A sign in Kamakura that is trying to explain that the Big Buddha station is 200 meters ahead. Looks like "Budda Zoom".

A sign in Kamakura that is trying to explain that the Big Buddha station is 200 meters ahead. Looks like “Budda Zoom”.

On July 13 The Wife and I went to Kamakura to meet her friend and husband. I have been to Kamakura many times before, and it is always interesting every time. This particular day was hot, humid and sunny. Since my shorts were in the wash, I was stuck wearing jeans which allowed me to slowly cook through the day like a Thanksgiving turkey.

From Mishima station we took Tokaido line to Ofuna station. At Ofuna we changed to the Yokusuka line and had a short ride to Kamakura. We met The Wife’s friend at the station. Kamakura gets a lot of visitors from other countries, but with my blond hair and giant nose I stand out like the proverbial sore thumb. I am always easy to find in busy train stations.
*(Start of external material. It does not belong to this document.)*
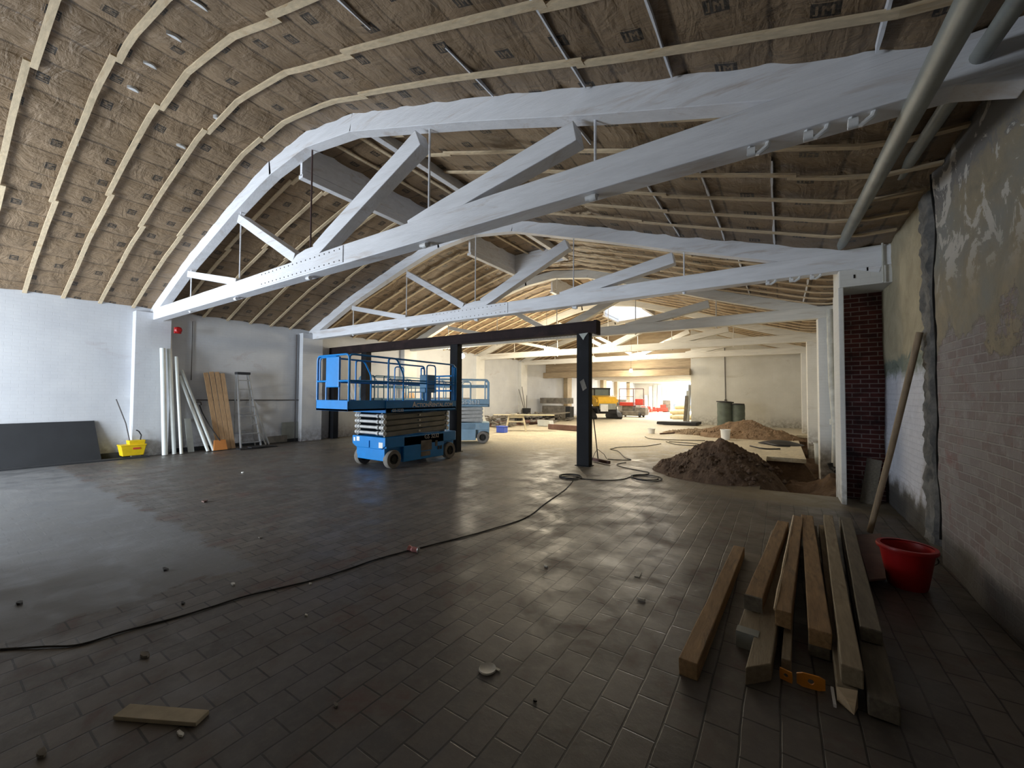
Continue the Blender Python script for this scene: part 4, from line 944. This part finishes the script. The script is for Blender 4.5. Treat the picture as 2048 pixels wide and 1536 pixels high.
    h0, h1 = at('Z', .05, 1185, 918), at('Z', .05, 1219, 925); m0 = at('Z', .1, 1196, 917)
    b = MB(); b.beam(h0, h1, .07, .07); b.build('broom_head', 'rust', T, bevel=.01)
    b = MB(); b.tube([m0, (-3.37, 8.25, 1.0)], .012, 8); b.build('broom_handle', 'blk', T, smooth=True)
    b = MB(); mm = Vector(m0); b.tube([mm+Vector((-.12, -.05, -.03)), mm+Vector((-.05, -.02, .15)), mm+Vector((0, 0, .2)), mm+Vector((.12, .05, .1)), mm+Vector((.17, .08, 0))], .006, 6); b.build('broom_brace', 'blk', T)
    # blue tote, work stand with boards
    p = fpt(1004, 865); T = thing('tote', p, 'small blue plastic tote on the floor before the work stand', 'tote'); b = MB(); b.box(p.x-.19, p.x+.19, p.y-.14, p.y+.14, 0, .24); b.build('tote_body', 'crate', T, bevel=.02); b = MB(); b.box(p.x-.21, p.x+.21, p.y-.16, p.y+.16, .235, .26); b.build('rim', 'crate', T, bevel=.01)
    p = fpt(1032, 862); T = thing('work_stand', p, 'cream plastic sawhorse work stand in the middle distance', 'work stand'); c = p; rot = Matrix.Rotation(.55, 3, 'Z')
    def W(x, y, z): return c+rot@Vector((x, y, 0))+Vector((0, 0, z))
    for sx in (-1, 1):
        for sy in (-1, 1): b = MB(); b.beam(W(sx*.42, sy*.28, 0), W(sx*.30, sy*.10, .62), .07, .05, (1, 0, 0)); b.build('leg', 'cream', T, bevel=.01)
        b = MB(); b.beam(W(sx*.38, -.22, .25), W(sx*.38, .22, .25), .04, .08); b.build('crossbar', 'cream', T)
    b = MB(); b.beam(W(-.36, 0, .4), W(.36, 0, .4), .36, .05); b.beam(W(-.34, 0, .60), W(.34, 0, .60), .24, .10); b.build('shelf', 'cream', T, bevel=.01)
    b = MB(); b.beam(W(-.95, 0, .675), W(1.6, 0, .675), .35, .03); b.build('bench_board', 'cream', label='long pale board lying on the sawhorse work stand', cat='board')
    b = MB(); b.lathe([(.02, 0), (.14, 0), (.15, .04), (.12, .05), (.02, .03)], W(-.1, 0, .695), n=16); b.build('cord_coil', 'alu', label='small metal coil lying on the long pale board', cat='coil')
    b = MB(); b.box(c.x-.06, c.x+.16, c.y-.02, c.y+.2, .43, .56); b.lathe([(0, 0), (.05, 0), (.05, .05), (0, .05)], (c.x+.05, c.y-.04, .48), (0, -1, 0), 12); b.build('power_tool', 'blk', label='small dark power tool on the shelf of the work stand', cat='tool')
    # materials stacked along the left wall in the third bay
    p = fpt(985, 852); b = MB(); vs = []; fs = []; nx, ny = 20, 12
    q0 = Vector((-12.3, 12.9, 0))
    for j in range(ny+1):
        for i in range(nx+1):
            u, v = i/nx, j/ny; x = q0.x+u*.9; y = q0.y+v*2.3; e = min(u, 1-u, v, 1-v); z = .62*min(1, e*8+.0)+.07*noise.noise((x*3, y*3, 0))
            vs.append((x, y, max(0, z)))
    for j in range(ny):
        for i in range(nx): k = j*(nx+1)+i; fs.append((k, k+1, k+nx+2, k+nx+1))
    b.add(vs, fs); b.build('covered_stack', 'tarp', smooth=True, label='stack wrapped in translucent plastic sheet behind the pale blue lift', cat='covered stack')
    for k in range(6):
        a = Vector((-11.6+.16*(k % 3), 15.2+.1*k, .06+.11*(k//3))); L = 3.6-.3*(k % 3)
        b = MB(); b.beam(a, a+Vector((.5+.1*k, L, 0)), .14, .10); b.build('steel_channel', 'rust', label='rusty brown steel length in the low pile behind the work stand', cat='steel length', group='rusty steel lengths piled behind the work stand')
    for k in range(5):
        a = Vector((-12.0+.28*k, 17.6+.15*k, .3+.02*k)); b = MB(); b.beam(a, a+Vector((.6, 3.2, .14)), .2, .05); b.build('grey_board', 'clutter', label='long grey board lying on the rubbish heap along the left wall', cat='board', group='grey boards heaped along the left wall')
    b = MB(); R = random.Random(5)
    for _ in range(200):
        x, y = R.uniform(-12.45, -10.4), R.uniform(14.8, 22); s = R.uniform(.06, .3); z = R.uniform(0, .42)*(1 if x < -11.2 else .4); a = R.uniform(0, 3)
        b.beam((x, y, z+.03), (x+s*math.cos(a)*2, y+s*math.sin(a)*2, z+R.uniform(.03, .12)), R.uniform(.05, .2), R.uniform(.02, .1))
    b.build('rubbish_heap', 'clutter', kind='stuff', label='grey heap of building rubbish along the far left wall', cat='rubbish')
    p = fpt(1115, 852); b = MB(); b.beam(at('Z', .12, 1098, 853), at('Z', .12, 1170, 858), .16, .22); b.build('steel_beam', 'rust', bevel=.01, label='low dirty steel beam on the floor left of the right column', cat='beam')
    b = MB(); p = fpt(1088, 853); b.poly([(p.x-.35, p.y, .02), (p.x+.35, p.y, .02), (p.x+.28, p.y, .28), (p.x-.38, p.y, .3)], .4, (0, 1, 0)); b.build('plastic_bag', 'tarp', label='pale crumpled bag beside the low steel beam', cat='bag')
    T = thing('cabinet', (-11.5, 22.4, 0), 'grey metal cabinet with open dark shelf in the far left corner', 'cabinet')
    b = MB(); b.box(-12.5, -10.9, 22.2, 22.9, 0, .85); b.build('body', 'clutter', T, bevel=.01); b = MB(); b.box(-12.6, -10.7, 22.1, 22.95, 1.0, 1.35); b.build('top_box', 'clutter', T, bevel=.01)
    b = MB(); b.box(-10.91, -10.6, 22.25, 22.8, .05, .82); b.build('open_bay', 'blk', T)
    # bin with long handled tools
    T = thing('tool_bin', (-12.3, 20.0, 0), 'black bin with long handled tools by the left wall beyond the work stand', 'bin'); b = MB(); b.lathe([(0, 0), (.2, 0), (.26, .75), (.24, .75), (0, .1)], (-12.3, 20.0, 0), n=16); b.build('bin_body', 'blk', T, smooth=True)
    for k, (dx, dy, z) in enumerate(((-.15, -.1, 2.0), (-.2, -.25, 1.85), (-.05, .1, 1.5))): b = MB(); b.tube([(-12.3, 20.0, .2), (-12.3+dx*1.5, 20.0+dy*1.5, z)], .018, 6); b.build('garden_rake', 'conduit', label=['tallest', 'middle', 'shortest'][k]+' of the tool handles standing in the black bin', cat='tool handle')
    # bay behind the lifts: orange planks against the wall, white board
    for k in range(3):
        b = MB(); y = 11.2+.2*k; b.beam((-12.3, y+.3*(1 if k < 2 else -1), .02), (-12.8, y-.15*(1 if k != 1 else -1), 2.1), .14, .03, (1, 0, .2)); b.build('plank', 'pine', label=['left', 'middle', 'right'][k]+' of the orange planks leaning on the left wall behind the blue lifts', cat='plank')
    b = MB(); b.beam((-12.1, 8.95, .02), (-12.6, 8.6, 1.9), .16, .03, (1, 0, .2)); b.build('board', 'white', label='white board leaning just behind the left end of the steel frame', cat='board')
    b = MB(); b.tube([(XL+.03, 12.9, 1.36), (XL+.03, 15.5, 1.34), (XL+.03, 15.5, .7)], .016, 6); b.build('wall_pipe', 'conduit', label='dark horizontal pipe on the left wall beyond the steel frame', cat='pipe')
    # hanging lamps
    for k, (px, py, y, lab) in enumerate(((925, 710, 12.1, 'lit bulb seen beside the middle steel column'), (1093, 697, 14.6, 'lit bulb hanging between the middle and right steel columns'), (1262, 740, 22.0, 'lit bulb hanging before the far opening'))):
        p = at('Y', y, px, py); T = thing('hanging_lamp', p, lab, 'lamp'); b = MB(); b.lathe([(0, -.135), (.05, -.12), (.088, -.07), (.085, -.01), (.04, .045), (.022, .06)], p, n=16); b.build('bulb', 'bulb', T, smooth=True)
        b = MB(); b.lathe([(.024, .055), (.03, .06), (.03, .11), (0, .115)], p, n=12); b.build('socket', 'blk', T); b = MB(); top = prof(p.x)-.1 if p.y < 23 else 3.0
        b.cyl(p+Vector((0, 0, .11)), (p.x, p.y, top), .006, 6); b.build('cable', 'cord', T)
        l = bpy.data.lights.new('bulb_light', 'POINT'); l.energy = (90, 190, 110)[k]; l.color = (1, .86, .62); l.shadow_soft_size = .10; o = bpy.data.objects.new('bulb_light', l); o.location = p+Vector((0, 0, -.3)); COL.objects.link(o)
middle()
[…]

From Kamakura station we got on the Enoden line. The Enoden line is a unique experience because it is so narrow and essentially winds its way through people’s back yards. I got off the train at Wadazuka and nervously followed The Wife and friend along side the tracks to a hidden dessert restaurant. Seriously, if a train had come we would have had to flatten ourselves against the wall. The restaurant itself was beautiful and served fantastic traditional Japanese sweets at low tables with tatami mats. For the record – I do not recommend walking along busy train lines looking for hidden restaurants.

After another scary walk beside the train line, we took a train to Hase station and began the walk towards Daibutsu, the giant Buddha statue of Kamakura. Along the way we encountered endless souvenir shops and restaurants. Among the highlights were a Turkish Donair Kebab restaurant, an ice cream shop where US President Obama stopped for Ice Cream and several stores that sold gummy Buddha candies. The Wife happily bought some gummy Buddhas as a souvenir, but I had mixed feelings on the issue. Imagine the controversy if someone sold gummy Jesus candies at the Vatican, or gummy Mohammad candies just outside of Mecca. I don’t think people would be impressed even if they saw that the gummy candies were available in 4 different flavours.

I have been to Daibutsu before, but it is still an impressive sight every time. It was built in 1252 out of bronze and stands over 13 meters high. It has survived tsunamis, earthquakes, wars and millions of tourists, only needing a little rebuilding and reinforcing from time to time. If you are visiting the greater Tokyo area, Kamakura is always a worthwhile stop.

Leaving Daibutsu, we took a sweaty walk down the street and made our way to Hase Dera, home to a massive wooden statue of Kannon. The temple grounds are elaborately landscaped with lush trees and flowers. Like Daibutsu, I had been to Hase Dera before, but never in this season. The trees were almost overwhelmingly green and delicately manicured. The grounds are also home to some beautiful stone statues and a cave with carvings of different gods inside.

On the way home we treated ourselves to the Green Car on Tokaido line. The Green car has reclining seats with tray tables like the Shinkansen, but is just a part of the regular train. We ate sushi bentos from Ofuna station, which has a huge selection of restaurants and bento shops. I love sushi, but sushi where the fish came out of the ocean that morning is light years ahead of sushi made from frozen fish. I also treated myself to a Chinese meat bun (nikuman) because it’s been way too long since I had one.

We returned to Numazu and I immediately peeled off my still damp clothes and took a shower. Summer in Japan is WAY too hot and humid especially in a popular tourist area full of people.